(Task details)
Please pull out every line that includes the string "pixels".

(Dataset records)
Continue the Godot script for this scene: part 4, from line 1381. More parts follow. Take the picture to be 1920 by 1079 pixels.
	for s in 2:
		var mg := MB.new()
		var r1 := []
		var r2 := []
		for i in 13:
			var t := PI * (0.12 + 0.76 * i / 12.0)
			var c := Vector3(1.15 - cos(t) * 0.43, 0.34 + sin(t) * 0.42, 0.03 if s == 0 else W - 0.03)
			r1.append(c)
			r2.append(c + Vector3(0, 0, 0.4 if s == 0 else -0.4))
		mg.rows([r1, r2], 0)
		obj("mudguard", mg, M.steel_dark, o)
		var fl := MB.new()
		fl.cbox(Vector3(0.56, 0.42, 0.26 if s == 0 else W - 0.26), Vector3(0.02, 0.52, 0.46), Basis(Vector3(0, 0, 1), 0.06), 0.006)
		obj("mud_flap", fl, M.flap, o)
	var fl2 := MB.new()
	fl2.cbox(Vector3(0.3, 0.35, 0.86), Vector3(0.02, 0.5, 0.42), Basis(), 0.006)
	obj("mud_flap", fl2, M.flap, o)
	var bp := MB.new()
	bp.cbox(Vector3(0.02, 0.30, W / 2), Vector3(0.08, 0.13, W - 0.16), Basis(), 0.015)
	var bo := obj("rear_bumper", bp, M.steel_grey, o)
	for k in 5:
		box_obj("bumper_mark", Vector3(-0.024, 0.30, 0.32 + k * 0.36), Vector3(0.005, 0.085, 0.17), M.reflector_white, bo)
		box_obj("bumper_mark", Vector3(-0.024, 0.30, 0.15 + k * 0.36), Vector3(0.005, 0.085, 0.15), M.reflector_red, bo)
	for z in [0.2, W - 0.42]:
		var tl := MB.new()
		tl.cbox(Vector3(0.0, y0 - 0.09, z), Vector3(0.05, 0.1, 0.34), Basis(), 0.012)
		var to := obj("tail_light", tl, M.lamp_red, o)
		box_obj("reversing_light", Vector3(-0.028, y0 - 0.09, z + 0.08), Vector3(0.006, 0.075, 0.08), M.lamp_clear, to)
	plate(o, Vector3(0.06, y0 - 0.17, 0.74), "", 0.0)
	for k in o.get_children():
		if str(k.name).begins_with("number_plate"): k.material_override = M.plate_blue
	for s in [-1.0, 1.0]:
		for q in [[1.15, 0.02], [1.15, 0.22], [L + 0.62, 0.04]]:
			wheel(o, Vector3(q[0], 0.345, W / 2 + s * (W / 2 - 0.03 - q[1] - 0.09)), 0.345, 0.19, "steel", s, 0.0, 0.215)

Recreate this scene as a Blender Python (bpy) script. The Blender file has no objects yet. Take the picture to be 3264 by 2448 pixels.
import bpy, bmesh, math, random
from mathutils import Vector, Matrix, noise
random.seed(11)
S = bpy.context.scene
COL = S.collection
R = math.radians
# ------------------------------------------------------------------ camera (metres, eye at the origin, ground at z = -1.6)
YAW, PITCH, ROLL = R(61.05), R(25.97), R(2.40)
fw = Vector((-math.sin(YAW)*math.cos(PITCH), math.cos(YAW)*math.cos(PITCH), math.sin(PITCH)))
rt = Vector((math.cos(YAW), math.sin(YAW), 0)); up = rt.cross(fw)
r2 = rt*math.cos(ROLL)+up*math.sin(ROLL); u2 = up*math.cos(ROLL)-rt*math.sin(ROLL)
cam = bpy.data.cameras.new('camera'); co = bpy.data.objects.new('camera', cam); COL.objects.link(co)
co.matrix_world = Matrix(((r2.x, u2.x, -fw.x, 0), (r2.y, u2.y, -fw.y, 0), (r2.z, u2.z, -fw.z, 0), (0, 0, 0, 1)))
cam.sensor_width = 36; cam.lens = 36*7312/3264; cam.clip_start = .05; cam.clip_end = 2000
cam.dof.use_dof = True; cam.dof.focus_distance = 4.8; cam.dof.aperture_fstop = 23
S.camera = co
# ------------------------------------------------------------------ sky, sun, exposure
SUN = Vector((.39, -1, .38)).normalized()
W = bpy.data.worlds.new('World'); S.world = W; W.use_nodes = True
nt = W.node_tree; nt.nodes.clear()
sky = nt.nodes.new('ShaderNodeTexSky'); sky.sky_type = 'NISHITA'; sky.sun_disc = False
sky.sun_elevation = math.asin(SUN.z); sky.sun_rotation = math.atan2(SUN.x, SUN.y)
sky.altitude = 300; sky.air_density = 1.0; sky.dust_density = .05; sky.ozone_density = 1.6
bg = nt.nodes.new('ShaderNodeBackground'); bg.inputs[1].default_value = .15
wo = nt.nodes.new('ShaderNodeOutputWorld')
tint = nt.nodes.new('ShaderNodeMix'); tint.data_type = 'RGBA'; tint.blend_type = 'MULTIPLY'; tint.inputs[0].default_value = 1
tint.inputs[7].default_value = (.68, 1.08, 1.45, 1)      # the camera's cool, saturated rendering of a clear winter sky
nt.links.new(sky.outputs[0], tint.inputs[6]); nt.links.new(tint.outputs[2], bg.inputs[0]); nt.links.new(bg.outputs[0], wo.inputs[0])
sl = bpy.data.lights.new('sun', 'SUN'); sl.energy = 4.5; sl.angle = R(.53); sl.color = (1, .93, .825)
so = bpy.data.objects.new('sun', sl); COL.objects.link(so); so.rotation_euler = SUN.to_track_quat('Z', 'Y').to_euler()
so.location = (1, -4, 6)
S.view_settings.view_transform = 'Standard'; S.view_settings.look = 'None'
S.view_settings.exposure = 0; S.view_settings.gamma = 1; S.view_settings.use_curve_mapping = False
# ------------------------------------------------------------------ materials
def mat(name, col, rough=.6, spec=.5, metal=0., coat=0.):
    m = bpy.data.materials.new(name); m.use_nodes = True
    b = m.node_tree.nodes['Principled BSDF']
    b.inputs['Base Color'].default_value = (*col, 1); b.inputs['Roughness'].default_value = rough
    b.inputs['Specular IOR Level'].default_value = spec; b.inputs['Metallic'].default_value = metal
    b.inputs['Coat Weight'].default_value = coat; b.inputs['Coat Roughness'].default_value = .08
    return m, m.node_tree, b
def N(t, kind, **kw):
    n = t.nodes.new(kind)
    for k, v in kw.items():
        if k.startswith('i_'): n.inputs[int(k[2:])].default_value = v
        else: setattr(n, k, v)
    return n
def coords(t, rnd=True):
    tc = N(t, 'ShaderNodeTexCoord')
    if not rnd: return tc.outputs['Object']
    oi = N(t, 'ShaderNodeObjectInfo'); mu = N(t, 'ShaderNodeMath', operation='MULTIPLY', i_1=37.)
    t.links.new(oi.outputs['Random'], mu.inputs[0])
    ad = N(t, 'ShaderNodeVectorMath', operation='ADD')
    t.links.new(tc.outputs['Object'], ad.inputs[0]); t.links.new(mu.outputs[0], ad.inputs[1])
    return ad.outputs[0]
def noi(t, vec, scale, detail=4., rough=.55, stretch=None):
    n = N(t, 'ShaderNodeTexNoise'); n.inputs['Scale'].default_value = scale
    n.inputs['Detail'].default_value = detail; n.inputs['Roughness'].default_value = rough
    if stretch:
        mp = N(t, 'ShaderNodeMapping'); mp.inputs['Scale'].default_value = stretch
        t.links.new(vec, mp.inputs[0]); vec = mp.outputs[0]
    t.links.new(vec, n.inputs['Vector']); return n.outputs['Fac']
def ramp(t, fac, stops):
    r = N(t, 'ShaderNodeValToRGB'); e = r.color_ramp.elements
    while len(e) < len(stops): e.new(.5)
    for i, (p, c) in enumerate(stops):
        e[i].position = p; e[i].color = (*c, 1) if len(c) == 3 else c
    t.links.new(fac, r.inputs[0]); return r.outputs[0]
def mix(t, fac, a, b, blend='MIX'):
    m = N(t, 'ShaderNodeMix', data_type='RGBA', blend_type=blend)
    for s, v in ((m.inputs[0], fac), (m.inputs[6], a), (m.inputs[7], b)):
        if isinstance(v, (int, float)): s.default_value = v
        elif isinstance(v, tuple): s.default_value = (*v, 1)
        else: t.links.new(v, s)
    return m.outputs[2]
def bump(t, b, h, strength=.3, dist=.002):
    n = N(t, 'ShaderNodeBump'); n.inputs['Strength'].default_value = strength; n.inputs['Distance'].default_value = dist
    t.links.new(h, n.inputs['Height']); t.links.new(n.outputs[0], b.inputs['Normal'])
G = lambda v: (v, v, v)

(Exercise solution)
Continue the Godot script for this scene: part 4, from line 1381. More parts follow. Take the picture to be 1920 by 1079 pixels.
Recreate this scene as a Blender Python (bpy) script. The Blender file has no objects yet. Take the picture to be 3264 by 2448 pixels.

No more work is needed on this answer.